§ **WHAT THE TASK ASKS**
Your task is to quote, unchanged, only the lines from the one with "Continue the Blender Python script for this scene: part 3, from" through the one with "socket(1, 5.55, .135, 'grey", both ends included.
[Begin]
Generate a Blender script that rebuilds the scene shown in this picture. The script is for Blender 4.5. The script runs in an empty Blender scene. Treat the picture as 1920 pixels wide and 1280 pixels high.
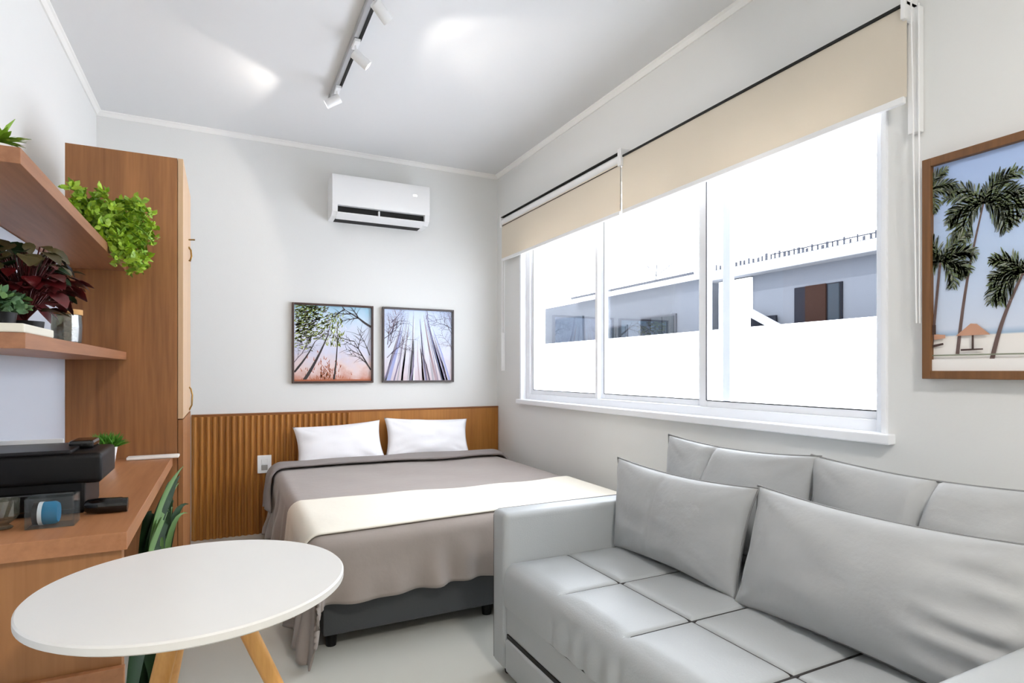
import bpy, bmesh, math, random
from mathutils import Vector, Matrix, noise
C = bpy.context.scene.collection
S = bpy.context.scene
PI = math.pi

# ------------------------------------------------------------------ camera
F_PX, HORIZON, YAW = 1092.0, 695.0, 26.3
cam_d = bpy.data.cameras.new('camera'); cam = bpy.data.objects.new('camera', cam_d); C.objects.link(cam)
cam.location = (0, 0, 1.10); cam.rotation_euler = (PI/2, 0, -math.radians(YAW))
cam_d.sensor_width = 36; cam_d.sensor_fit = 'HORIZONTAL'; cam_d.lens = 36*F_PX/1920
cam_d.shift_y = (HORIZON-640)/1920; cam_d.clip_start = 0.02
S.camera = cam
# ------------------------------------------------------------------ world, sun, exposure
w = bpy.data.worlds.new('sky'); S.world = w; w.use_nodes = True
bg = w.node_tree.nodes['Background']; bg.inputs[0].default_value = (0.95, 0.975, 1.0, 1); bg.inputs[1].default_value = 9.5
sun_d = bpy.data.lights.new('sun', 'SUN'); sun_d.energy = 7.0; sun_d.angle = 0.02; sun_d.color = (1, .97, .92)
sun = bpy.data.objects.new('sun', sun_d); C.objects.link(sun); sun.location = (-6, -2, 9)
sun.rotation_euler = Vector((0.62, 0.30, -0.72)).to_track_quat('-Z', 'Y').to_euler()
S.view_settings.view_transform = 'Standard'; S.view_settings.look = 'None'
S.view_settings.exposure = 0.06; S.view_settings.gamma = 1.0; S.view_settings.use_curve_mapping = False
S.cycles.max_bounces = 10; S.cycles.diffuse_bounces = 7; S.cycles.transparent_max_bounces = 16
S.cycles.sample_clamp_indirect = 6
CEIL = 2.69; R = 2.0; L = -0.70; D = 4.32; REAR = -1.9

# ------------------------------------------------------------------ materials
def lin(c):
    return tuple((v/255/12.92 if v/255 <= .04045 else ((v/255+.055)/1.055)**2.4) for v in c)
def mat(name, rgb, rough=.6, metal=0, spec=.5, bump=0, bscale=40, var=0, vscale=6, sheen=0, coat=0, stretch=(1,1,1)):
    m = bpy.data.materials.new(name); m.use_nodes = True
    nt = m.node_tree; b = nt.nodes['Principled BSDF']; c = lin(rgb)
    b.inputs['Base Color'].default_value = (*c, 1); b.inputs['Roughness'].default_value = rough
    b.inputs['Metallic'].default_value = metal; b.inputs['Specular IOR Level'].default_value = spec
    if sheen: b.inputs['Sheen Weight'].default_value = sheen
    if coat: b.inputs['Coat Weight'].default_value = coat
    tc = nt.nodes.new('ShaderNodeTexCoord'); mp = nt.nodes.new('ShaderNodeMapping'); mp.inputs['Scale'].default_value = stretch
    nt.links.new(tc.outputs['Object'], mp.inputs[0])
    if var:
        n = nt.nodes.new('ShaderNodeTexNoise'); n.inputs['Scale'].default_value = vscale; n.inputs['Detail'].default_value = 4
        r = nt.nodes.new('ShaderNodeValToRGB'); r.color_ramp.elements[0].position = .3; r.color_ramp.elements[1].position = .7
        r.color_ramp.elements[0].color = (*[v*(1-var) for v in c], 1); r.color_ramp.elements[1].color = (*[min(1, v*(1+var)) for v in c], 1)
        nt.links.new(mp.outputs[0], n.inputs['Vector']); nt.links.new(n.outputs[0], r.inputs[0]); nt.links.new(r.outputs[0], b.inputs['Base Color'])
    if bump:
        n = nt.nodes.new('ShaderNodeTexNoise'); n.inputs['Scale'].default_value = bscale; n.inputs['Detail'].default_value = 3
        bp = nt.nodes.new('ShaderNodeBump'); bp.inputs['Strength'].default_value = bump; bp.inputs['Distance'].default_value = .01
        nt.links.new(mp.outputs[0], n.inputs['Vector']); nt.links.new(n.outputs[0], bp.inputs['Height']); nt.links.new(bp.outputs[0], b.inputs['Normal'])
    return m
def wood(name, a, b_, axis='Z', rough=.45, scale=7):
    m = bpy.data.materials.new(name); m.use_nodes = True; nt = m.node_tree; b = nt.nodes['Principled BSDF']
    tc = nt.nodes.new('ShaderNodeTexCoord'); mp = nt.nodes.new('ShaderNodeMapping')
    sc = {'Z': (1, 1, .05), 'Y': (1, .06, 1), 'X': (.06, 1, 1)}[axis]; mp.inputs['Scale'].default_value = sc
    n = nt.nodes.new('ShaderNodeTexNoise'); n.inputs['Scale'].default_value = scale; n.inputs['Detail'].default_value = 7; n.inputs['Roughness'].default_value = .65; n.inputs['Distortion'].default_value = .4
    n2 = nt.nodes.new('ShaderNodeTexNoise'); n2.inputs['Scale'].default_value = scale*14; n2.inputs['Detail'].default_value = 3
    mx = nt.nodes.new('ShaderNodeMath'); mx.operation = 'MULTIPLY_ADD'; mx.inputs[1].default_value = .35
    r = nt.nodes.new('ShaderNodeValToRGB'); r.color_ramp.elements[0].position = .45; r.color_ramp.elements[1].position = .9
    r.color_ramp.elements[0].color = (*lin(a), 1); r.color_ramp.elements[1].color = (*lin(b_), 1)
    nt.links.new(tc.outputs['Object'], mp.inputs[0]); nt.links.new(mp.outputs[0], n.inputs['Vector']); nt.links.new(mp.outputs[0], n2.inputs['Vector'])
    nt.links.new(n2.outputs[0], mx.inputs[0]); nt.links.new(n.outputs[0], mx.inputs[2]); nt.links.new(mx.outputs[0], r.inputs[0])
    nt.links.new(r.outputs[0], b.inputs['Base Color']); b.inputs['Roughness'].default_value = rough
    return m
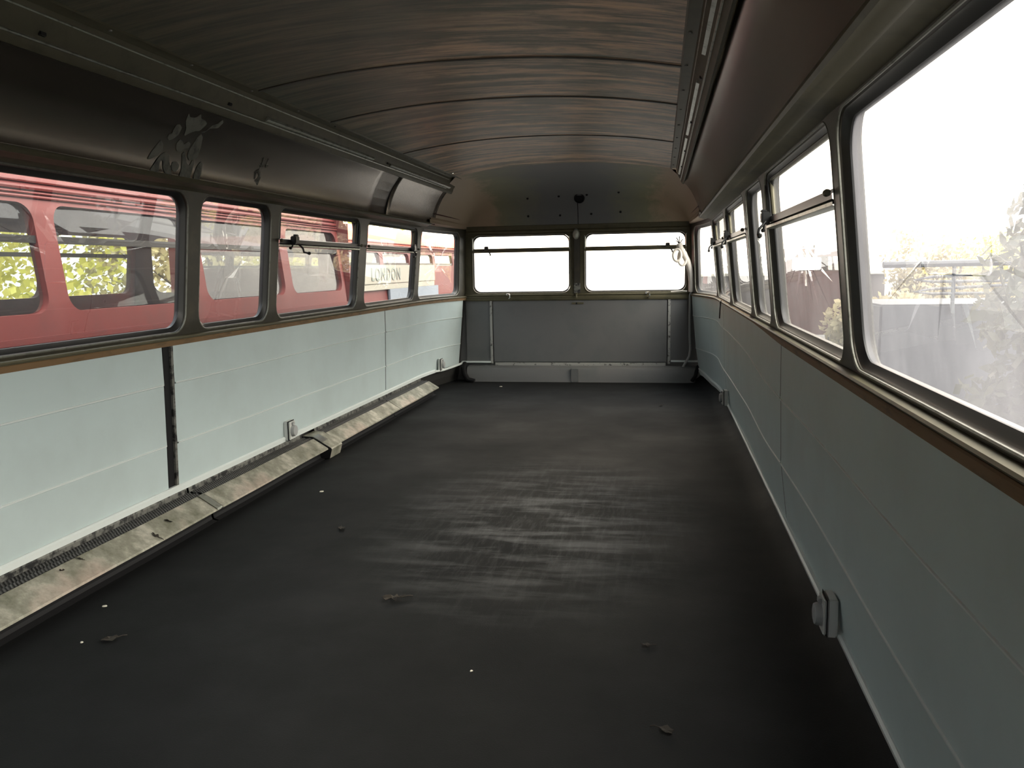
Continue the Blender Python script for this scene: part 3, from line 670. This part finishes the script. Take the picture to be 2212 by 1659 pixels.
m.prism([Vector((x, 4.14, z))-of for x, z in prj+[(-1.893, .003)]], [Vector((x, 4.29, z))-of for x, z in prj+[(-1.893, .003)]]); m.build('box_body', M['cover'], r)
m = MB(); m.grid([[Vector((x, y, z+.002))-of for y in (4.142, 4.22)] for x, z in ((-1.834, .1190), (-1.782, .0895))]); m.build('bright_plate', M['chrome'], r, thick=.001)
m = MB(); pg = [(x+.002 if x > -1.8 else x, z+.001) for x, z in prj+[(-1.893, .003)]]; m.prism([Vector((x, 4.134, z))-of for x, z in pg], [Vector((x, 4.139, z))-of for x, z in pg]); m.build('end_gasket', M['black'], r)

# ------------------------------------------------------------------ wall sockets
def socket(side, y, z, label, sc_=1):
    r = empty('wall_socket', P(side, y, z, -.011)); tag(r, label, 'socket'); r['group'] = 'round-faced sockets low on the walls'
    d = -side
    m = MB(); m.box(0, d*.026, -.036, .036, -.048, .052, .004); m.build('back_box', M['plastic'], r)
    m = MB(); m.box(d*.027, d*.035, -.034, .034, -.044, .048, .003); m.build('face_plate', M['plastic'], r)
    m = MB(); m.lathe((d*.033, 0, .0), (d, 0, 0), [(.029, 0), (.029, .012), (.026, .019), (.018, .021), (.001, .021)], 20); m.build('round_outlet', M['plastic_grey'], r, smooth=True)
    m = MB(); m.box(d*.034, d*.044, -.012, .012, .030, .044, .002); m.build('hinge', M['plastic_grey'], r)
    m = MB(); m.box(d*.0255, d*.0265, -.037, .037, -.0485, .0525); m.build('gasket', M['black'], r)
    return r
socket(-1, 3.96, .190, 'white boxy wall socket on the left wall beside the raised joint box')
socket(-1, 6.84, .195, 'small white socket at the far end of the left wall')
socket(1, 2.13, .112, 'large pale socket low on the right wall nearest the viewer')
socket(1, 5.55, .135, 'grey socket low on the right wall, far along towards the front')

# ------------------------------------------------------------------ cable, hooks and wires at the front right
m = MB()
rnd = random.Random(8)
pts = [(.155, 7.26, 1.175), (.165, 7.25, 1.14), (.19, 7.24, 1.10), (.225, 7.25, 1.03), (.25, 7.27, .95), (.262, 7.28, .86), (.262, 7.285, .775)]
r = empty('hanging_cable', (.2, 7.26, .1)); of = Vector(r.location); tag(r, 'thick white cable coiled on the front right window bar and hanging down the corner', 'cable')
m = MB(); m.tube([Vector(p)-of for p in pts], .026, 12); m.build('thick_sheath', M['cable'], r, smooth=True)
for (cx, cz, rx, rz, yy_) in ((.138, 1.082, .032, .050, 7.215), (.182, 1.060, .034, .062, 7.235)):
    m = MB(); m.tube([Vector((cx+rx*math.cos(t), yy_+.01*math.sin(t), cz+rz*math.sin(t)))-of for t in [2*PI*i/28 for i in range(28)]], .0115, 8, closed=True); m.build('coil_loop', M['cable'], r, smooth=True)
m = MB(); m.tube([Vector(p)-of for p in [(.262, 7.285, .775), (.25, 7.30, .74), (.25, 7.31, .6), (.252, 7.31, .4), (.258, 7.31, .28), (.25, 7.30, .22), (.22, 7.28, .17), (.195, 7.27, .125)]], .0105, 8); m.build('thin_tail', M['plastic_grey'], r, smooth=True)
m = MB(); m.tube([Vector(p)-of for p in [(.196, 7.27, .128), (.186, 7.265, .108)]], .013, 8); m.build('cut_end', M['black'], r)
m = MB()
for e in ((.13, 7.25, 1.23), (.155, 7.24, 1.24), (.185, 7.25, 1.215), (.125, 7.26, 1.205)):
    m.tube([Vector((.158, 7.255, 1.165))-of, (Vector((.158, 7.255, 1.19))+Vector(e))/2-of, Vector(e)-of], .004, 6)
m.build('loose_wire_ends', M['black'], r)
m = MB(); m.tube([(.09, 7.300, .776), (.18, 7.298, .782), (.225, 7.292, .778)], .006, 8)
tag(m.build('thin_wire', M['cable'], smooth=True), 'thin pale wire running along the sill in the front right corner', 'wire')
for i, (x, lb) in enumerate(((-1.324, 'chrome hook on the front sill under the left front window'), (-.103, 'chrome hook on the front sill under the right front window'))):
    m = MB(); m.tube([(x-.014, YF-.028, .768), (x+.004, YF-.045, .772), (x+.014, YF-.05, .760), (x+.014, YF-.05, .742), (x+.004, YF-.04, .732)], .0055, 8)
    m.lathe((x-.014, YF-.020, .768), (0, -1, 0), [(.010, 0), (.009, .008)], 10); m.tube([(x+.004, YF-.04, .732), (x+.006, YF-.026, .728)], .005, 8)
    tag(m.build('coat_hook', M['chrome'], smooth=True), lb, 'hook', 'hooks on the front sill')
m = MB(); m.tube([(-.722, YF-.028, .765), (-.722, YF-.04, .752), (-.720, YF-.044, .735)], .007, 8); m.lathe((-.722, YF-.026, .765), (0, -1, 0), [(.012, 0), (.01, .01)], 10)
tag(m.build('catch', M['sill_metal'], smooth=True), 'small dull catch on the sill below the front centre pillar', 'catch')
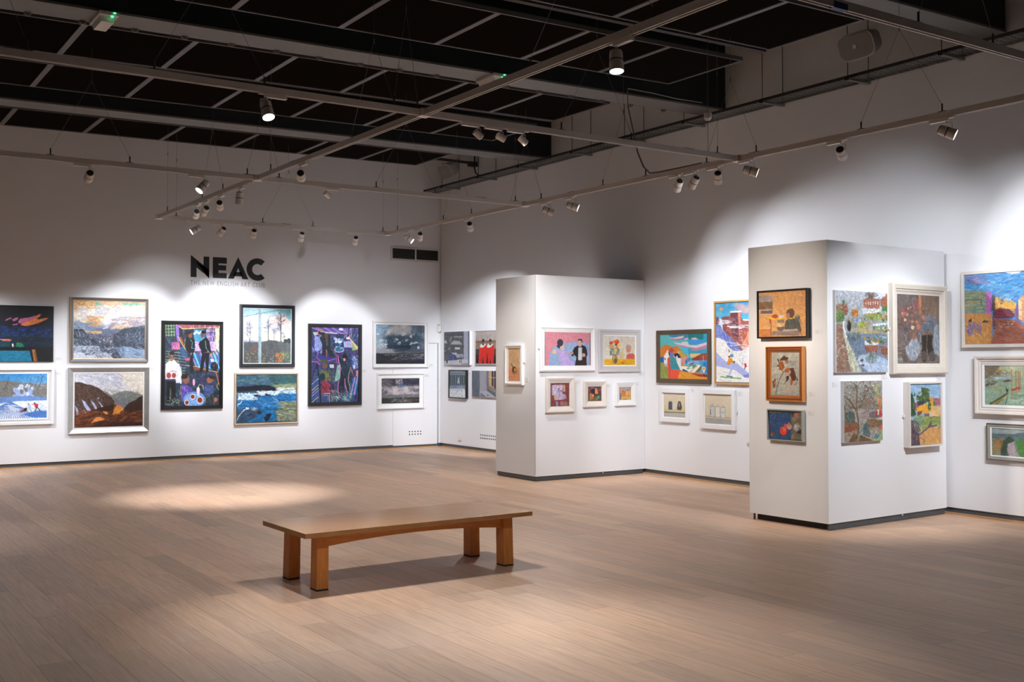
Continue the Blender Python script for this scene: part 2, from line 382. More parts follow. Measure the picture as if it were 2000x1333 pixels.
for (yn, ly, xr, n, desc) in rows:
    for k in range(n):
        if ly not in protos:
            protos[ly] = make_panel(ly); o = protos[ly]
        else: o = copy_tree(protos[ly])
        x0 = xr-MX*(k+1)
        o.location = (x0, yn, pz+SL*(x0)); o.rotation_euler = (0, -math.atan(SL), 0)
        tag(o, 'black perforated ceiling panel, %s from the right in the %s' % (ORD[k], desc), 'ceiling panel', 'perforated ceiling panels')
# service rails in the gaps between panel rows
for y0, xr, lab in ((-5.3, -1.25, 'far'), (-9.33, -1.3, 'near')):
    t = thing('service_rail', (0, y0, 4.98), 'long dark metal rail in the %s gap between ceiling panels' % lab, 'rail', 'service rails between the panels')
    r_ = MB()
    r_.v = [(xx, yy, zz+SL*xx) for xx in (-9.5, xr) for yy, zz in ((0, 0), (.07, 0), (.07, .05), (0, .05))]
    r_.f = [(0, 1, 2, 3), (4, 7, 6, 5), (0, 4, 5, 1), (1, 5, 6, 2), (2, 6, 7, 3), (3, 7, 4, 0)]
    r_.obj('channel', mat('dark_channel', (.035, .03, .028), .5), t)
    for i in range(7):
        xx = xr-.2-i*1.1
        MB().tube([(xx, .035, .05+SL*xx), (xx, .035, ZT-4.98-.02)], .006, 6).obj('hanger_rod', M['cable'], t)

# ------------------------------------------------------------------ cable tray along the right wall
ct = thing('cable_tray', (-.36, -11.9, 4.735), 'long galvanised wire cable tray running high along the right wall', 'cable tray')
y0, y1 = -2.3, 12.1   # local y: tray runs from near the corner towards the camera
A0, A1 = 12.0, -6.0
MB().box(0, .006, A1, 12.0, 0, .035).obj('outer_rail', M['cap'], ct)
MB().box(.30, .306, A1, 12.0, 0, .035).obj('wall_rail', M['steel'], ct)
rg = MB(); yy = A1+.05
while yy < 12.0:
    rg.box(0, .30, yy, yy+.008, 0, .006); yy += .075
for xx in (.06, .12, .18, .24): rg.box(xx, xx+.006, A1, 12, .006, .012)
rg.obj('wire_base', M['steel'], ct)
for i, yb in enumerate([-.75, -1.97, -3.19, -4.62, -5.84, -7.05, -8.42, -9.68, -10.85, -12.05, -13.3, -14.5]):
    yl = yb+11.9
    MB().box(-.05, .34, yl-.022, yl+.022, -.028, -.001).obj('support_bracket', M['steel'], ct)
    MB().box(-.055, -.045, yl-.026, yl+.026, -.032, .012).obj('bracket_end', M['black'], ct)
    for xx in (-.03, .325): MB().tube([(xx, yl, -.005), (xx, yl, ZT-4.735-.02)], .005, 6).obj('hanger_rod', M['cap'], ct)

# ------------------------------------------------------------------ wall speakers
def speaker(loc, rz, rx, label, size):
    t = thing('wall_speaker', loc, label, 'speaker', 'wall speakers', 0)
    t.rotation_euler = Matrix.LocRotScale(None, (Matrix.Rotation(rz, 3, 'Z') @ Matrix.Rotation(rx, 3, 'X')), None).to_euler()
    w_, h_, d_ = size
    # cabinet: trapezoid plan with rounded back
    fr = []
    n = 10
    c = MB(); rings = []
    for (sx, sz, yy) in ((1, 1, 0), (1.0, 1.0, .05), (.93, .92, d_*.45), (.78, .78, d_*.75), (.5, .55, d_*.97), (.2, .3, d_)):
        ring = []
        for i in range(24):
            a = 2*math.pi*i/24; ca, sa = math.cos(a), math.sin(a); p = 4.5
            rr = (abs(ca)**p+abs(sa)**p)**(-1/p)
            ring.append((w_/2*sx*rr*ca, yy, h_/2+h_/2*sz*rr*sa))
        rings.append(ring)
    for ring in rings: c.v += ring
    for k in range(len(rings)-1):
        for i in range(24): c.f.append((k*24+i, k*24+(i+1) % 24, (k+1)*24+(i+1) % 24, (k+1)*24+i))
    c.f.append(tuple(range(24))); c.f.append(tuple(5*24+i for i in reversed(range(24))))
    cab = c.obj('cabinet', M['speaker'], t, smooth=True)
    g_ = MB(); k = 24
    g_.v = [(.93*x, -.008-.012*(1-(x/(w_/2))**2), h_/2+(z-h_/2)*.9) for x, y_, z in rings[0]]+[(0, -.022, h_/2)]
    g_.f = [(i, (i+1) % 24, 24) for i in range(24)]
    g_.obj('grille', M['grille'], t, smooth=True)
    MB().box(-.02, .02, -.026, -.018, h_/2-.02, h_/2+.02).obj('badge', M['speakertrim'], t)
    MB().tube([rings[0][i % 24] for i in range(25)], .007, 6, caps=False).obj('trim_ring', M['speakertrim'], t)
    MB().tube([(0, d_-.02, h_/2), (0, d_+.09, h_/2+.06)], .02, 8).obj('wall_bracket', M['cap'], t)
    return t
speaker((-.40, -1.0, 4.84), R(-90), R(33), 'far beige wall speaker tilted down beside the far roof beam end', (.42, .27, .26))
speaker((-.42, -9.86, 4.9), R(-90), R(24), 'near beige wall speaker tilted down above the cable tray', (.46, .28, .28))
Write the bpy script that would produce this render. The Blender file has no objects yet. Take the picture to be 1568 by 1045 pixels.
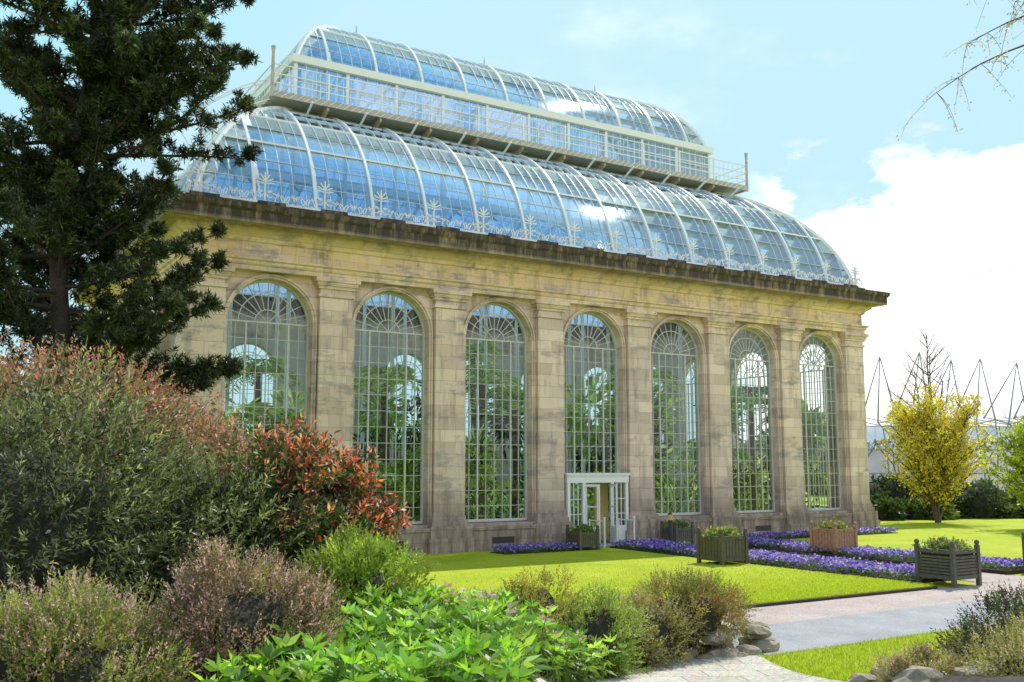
[End]
§ **RESPONSE TO THE EXERCISE**
Continue the Blender Python script for this scene: part 3, from line 670. This part finishes the script. Take the picture to be 2212 by 1659 pixels.
m.prism([Vector((x, 4.14, z))-of for x, z in prj+[(-1.893, .003)]], [Vector((x, 4.29, z))-of for x, z in prj+[(-1.893, .003)]]); m.build('box_body', M['cover'], r)
m = MB(); m.grid([[Vector((x, y, z+.002))-of for y in (4.142, 4.22)] for x, z in ((-1.834, .1190), (-1.782, .0895))]); m.build('bright_plate', M['chrome'], r, thick=.001)
m = MB(); pg = [(x+.002 if x > -1.8 else x, z+.001) for x, z in prj+[(-1.893, .003)]]; m.prism([Vector((x, 4.134, z))-of for x, z in pg], [Vector((x, 4.139, z))-of for x, z in pg]); m.build('end_gasket', M['black'], r)

# ------------------------------------------------------------------ wall sockets
def socket(side, y, z, label, sc_=1):
    r = empty('wall_socket', P(side, y, z, -.011)); tag(r, label, 'socket'); r['group'] = 'round-faced sockets low on the walls'
    d = -side
    m = MB(); m.box(0, d*.026, -.036, .036, -.048, .052, .004); m.build('back_box', M['plastic'], r)
    m = MB(); m.box(d*.027, d*.035, -.034, .034, -.044, .048, .003); m.build('face_plate', M['plastic'], r)
    m = MB(); m.lathe((d*.033, 0, .0), (d, 0, 0), [(.029, 0), (.029, .012), (.026, .019), (.018, .021), (.001, .021)], 20); m.build('round_outlet', M['plastic_grey'], r, smooth=True)
    m = MB(); m.box(d*.034, d*.044, -.012, .012, .030, .044, .002); m.build('hinge', M['plastic_grey'], r)
    m = MB(); m.box(d*.0255, d*.0265, -.037, .037, -.0485, .0525); m.build('gasket', M['black'], r)
    return r
socket(-1, 3.96, .190, 'white boxy wall socket on the left wall beside the raised joint box')
socket(-1, 6.84, .195, 'small white socket at the far end of the left wall')
socket(1, 2.13, .112, 'large pale socket low on the right wall nearest the viewer')
socket(1, 5.55, .135, 'grey socket low on the right wall, far along towards the front')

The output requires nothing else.